Thousands of home remedies are posted every day. A very popular topic is the virtues of drinking water, or hot water, immediately on waking up. It may be true. It may not be. It was only “forwarded as received.”
The most favoured forwards are jokes. They may be excellent or silly, really rib-tickling or vulgar. Some you have read for the nthtime and some just made up. But jokes are jokes. It is good to laugh. Jest what the doctor ordered. ‘Pappu jokes’ were created a dozen a day, but the season seams to have ended. ‘Feku’ jokes came, but could not match those about ‘Pappu’ Rahul.

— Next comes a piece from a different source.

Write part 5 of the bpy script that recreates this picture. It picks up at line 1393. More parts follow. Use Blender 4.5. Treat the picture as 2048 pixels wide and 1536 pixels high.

The ‘Bhaktas’ had their day. ‘Dynasty Devotees’ are trying to catch up. They realised, too late, that the ‘uneducated pracharak of old-fashioned orthodox RSS and communal BJP’ used modern technology and social media far better than the globetrotting, foreign- educated, Congress-propped ‘youth icon,’ surrounded by sycophants loyal to one family. The game was played more on W-App than on Twitter, You Tube or Facebook.
WhatsApp also circulated widely some really touching stories, memorable poems and learned lessons on life and relationships. Just a a few years ago we could not have get so many excellent write-ups on everything under the sun. But does anyone read?
In some groups so many messages are posted that one wonders if some members do nothing else for hours together. Downloading slowly all videos and photos and deleting health-tips, greetings and stale jokes to make place for new ones and forwarding most takes up the whole day.
True some of the forwards are really readable, informative or even touching. Almost every week I receive long touching posts about the plight of the aged and their loneliness when the children have “flown the nest” in search of better careers. Some of them were worth preserving for possible use in the book on the problems of ‘Coming of (Old)Age in India’ (with apologies to Margaret Mead), which I had planned. I abandoned it as no one reads anymore.
People message you and urge you to forward. You do. No thinking, no checking. Forwarded as received. A message can reach millions of people in a short time. If each recipient forwards it to all his or her groups. Some want to test it. Some are thrilled that it does. Many did not think; they forwarded it as received.
It is free. In India that matters.
I didn’t know it was so bad😄 but everything has good and bad sides
I have now become wider not to blindly believe all the forwards which make tall claims. I now skip reading most forwards.
Thanks. I rarely download the photos and videos, which take a lot of time and disk space.